Still, all nukes get their punch by nuclear material. Likewise the energy from nuclear reactors comes from nuclear material.


…these [radioactive fragments] are exactly what were not found – No ‘daughter’ elements detected. If the heat is due to ‘radioactivity’ then that is radiation. If there is radiation in quantity to cause large scale heat, that radiation would have a radioactive signature, and it would not be a “trace” signature – this amount of radiation would have killed those amongst it within hours, or days at most.


I disagree for several reasons.

First, we don't know exactly what was found, and we can't rule out nuclear fragments. What we do know is that military security dropped down upon the WTC complex with orders to prevent "unauthorized" pictures and whatnot. We also know that portions of the clean-up procedures resembled that of HazMat techniques: applying copious amounts of water, trucking in fresh dirt and spreading it out, and carting out this same dirt days later.

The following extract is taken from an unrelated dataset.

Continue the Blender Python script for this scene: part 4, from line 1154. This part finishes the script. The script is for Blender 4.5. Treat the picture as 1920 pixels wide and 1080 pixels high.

The heat isn't due to their radioactivity. The heat would be due to those radioactive fragments fizzling in a nuclear reaction.

Radioactive signatures were present, but as previously proven, they were anomalous and above "trace" levels. Trace levels would have been at or below 20 TU, while one WTC sample measured it at almost 1100 TU.

We have no reason to trust govt reports on radiation measurements. They are sketchy and incomplete. For that matter, it would be an easy task to issue "fake" radiation badges to first responders, so most wouldn't be the wiser.

Lest we forget, Mayor Bloomberg had a little jihad where he was trying to ban the use of Geiger Counters in NYC. What was that all about? Didn't want little independent investigators with Geiger Counters running around and sounding alarms regarding the true radiation measurements.

To your discussion of an EMP, it has errors. A nuke exploding an elevation would have an EMP that affects electronics. One exploding underground or within a building would have far less. EMP is line-of-sight, more or less. Its magnitude is dependent on distance. EMP is another one of those design factors along with radiation, blast wave, and heat wave that can be tweaked. Assuming a much smaller nuclear device and explosion from within the steel towers, the EMP effects could have been reduced dramaticly.

I speculate that the nuclear reactor(s) powering DEW device(s) may have radiated electrical-magnetic fields that the DEW devices snagged and re-purposed, if bad-ass power distribution cables weren't deployed to get energy to the DEW devices. Errant EM fields from the reactor slipping out through window slits may have caused the anomalous fire damage to vehicles.